A vontade de ver o opressor na prisão está longe de ser unanimidade na família. “Uma parente disse que vai pedir a liberdade dele. Se ele for liberto, eu acho que o matam. Eu tinha medo de denunciar, mas o que ele fez comigo nem os piores criminosos perdoam, e eu também não.”
Prisão preventiva
O servidor está preso preventivamente na carceragem da Divisão de Controle e Custódia de Presos (DCCP), isolado dos outros detentos, no complexo do Departamento de Polícia Especializada (DPE).

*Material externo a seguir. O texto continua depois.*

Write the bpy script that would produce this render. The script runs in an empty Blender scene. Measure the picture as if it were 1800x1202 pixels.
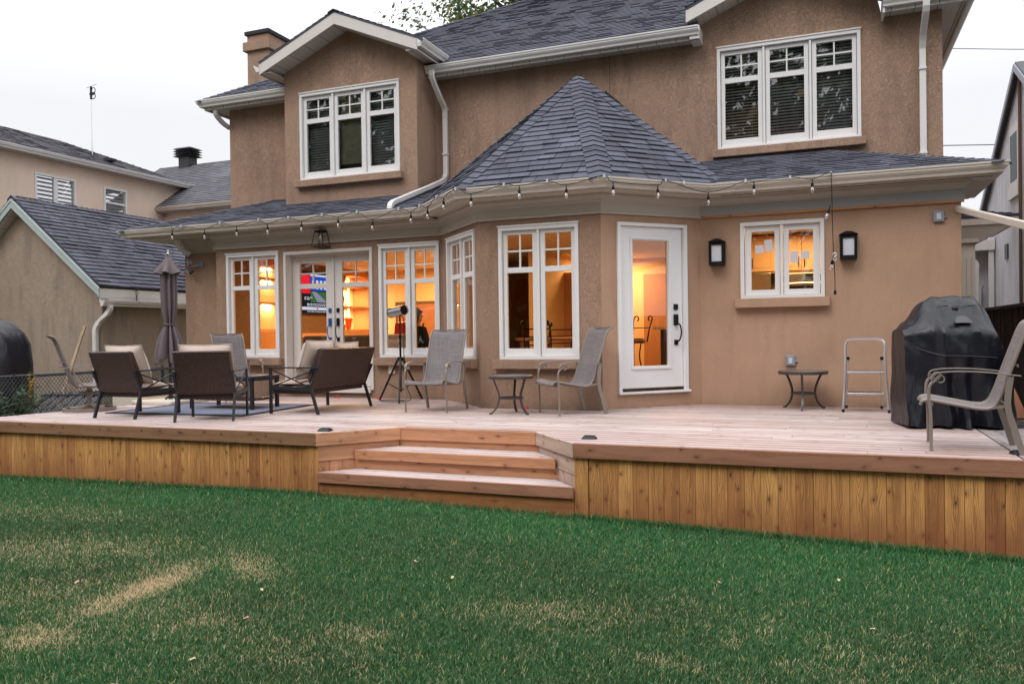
import bpy, math, random
import numpy as np
from mathutils import Vector, Matrix
random.seed(7); rng = np.random.default_rng(7)
C = bpy.context.scene.collection
sc = bpy.context.scene
R = math.radians
# ------------------------------------------------------------------ node helpers
class NT:
    def __init__(s, name):
        m = bpy.data.materials.new(name); m.use_nodes = True; s.m = m; s.t = m.node_tree; s.t.nodes.clear()
        s.out = s.n('ShaderNodeOutputMaterial')
    def n(s, typ, **kw):
        x = s.t.nodes.new(typ)
        for k, v in kw.items():
            if k[0] == 'i' and k[1:].isdigit(): s.set(x.inputs[int(k[1:])], v)
            else: setattr(x, k, v)
        return x
    def set(s, inp, v):
        if hasattr(v, 'is_output') or isinstance(v, bpy.types.NodeSocket): s.t.links.new(v, inp)
        elif isinstance(v, bpy.types.Node): s.t.links.new(v.outputs[0], inp)
        elif isinstance(v, (tuple, list)) and len(v) == 3 and inp.type == 'RGBA': inp.default_value = (*v, 1)
        else: inp.default_value = v
    def math(s, op, a, b=None, c=None, clamp=False):
        x = s.n('ShaderNodeMath', operation=op, use_clamp=clamp); s.set(x.inputs[0], a)
        if b is not None: s.set(x.inputs[1], b)
        if c is not None: s.set(x.inputs[2], c)
        return x.outputs[0]
    def mr(s, v, a, b, c=0., d=1.):
        x = s.n('ShaderNodeMapRange'); s.set(x.inputs[0], v)
        for i, k in enumerate((a, b, c, d)): x.inputs[i+1].default_value = k
        return x.outputs[0]
    def mix(s, f, a, b, mode='MIX'):
        x = s.n('ShaderNodeMixRGB', blend_type=mode); s.set(x.inputs[0], f); s.set(x.inputs[1], a); s.set(x.inputs[2], b); return x.outputs[0]
    def vm(s, v, sc_):
        x = s.n('ShaderNodeMapping'); s.set(x.inputs[0], v); x.inputs[3].default_value = sc_; return x.outputs[0]
    def noise(s, v, scale, detail=3, rough=.55, dist=0.):
        x = s.n('ShaderNodeTexNoise'); s.set(x.inputs['Vector'], v); x.inputs['Scale'].default_value = scale
        x.inputs['Detail'].default_value = detail; x.inputs['Roughness'].default_value = rough; x.inputs['Distortion'].default_value = dist
        return x.outputs[0]
    def voro(s, v, scale, feat='F1', out=0, rnd=1.):
        x = s.n('ShaderNodeTexVoronoi', feature=feat); s.set(x.inputs['Vector'], v); x.inputs['Scale'].default_value = scale
        x.inputs['Randomness'].default_value = rnd
        return x.outputs[out]
    def obj(s): return s.n('ShaderNodeTexCoord').outputs['Object']
    def uv(s): return s.n('ShaderNodeTexCoord').outputs['UV']
    def geo(s): return s.n('ShaderNodeNewGeometry').outputs['Position']
    def tint(s): return s.n('ShaderNodeAttribute', attribute_name='tint').outputs['Fac']
    def bump(s, h, strength=.4, dist=.01):
        x = s.n('ShaderNodeBump'); x.inputs['Strength'].default_value = strength; x.inputs['Distance'].default_value = dist
        s.set(x.inputs['Height'], h); return x.outputs[0]
    def pbr(s, col, rough=.6, metal=0., normal=None, **kw):
        b = s.n('ShaderNodeBsdfPrincipled'); s.set(b.inputs['Base Color'], col); s.set(b.inputs['Roughness'], rough)
        b.inputs['Metallic'].default_value = metal
        if normal is not None: s.set(b.inputs['Normal'], normal)
        for k, v in kw.items(): s.set(b.inputs[k.replace('_', ' ')], v)
        s.t.links.new(b.outputs[0], s.out.inputs[0]); return s.m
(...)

O denunciado começou a trabalhar na Novacap em janeiro de 1998. Ele ocupa uma função gratificada de auxiliar técnico, com remuneração básica de R$ 4.997,79, além de gratificação por função de R$ 1.931,61. Acionada, a empresa informou que analisa a abertura de processo disciplinar interno contra o servidor.
Relembre o caso
O tio de Luísa foi preso durante a Operação Infância não tem preço, deflagrada por policiais da 19ª DP em 10 de agosto. No imóvel do servidor, havia uma espécie de estúdio – que era utilizado pelo acusado para filmar e fotografar crianças nuas.
No mesmo espaço, de acordo com a polícia, o servidor violentava as vítimas. Para conquistar a confiança delas e evitar que revelassem os crimes, o homem tinha o costume de presenteá-las com doces, brinquedos e dinheiro.
Muito material relacionado à pedofilia foi apreendido na casa do suspeito, um sobrado que fica em frente a uma escola de ensino fundamental em Ceilândia. Entre os objetos recolhidos no local, que serão analisados, estão equipamentos de vídeo, computadores e celulares.
O delegado Ricardo Bispo, da 19ª DP, disse que o homem guardava diversas imagens de crianças nuas e de si mesmo praticando sexo com menores. O funcionário publico confessou que chegou a encaminhar o material para sites no exterior, como a Rússia, relatou o policial.
*A pedido da vítima, o Metrópoles usou um nome fictício para ela e omitiu o do tio para evitar associações que levasse à identidade da jovem.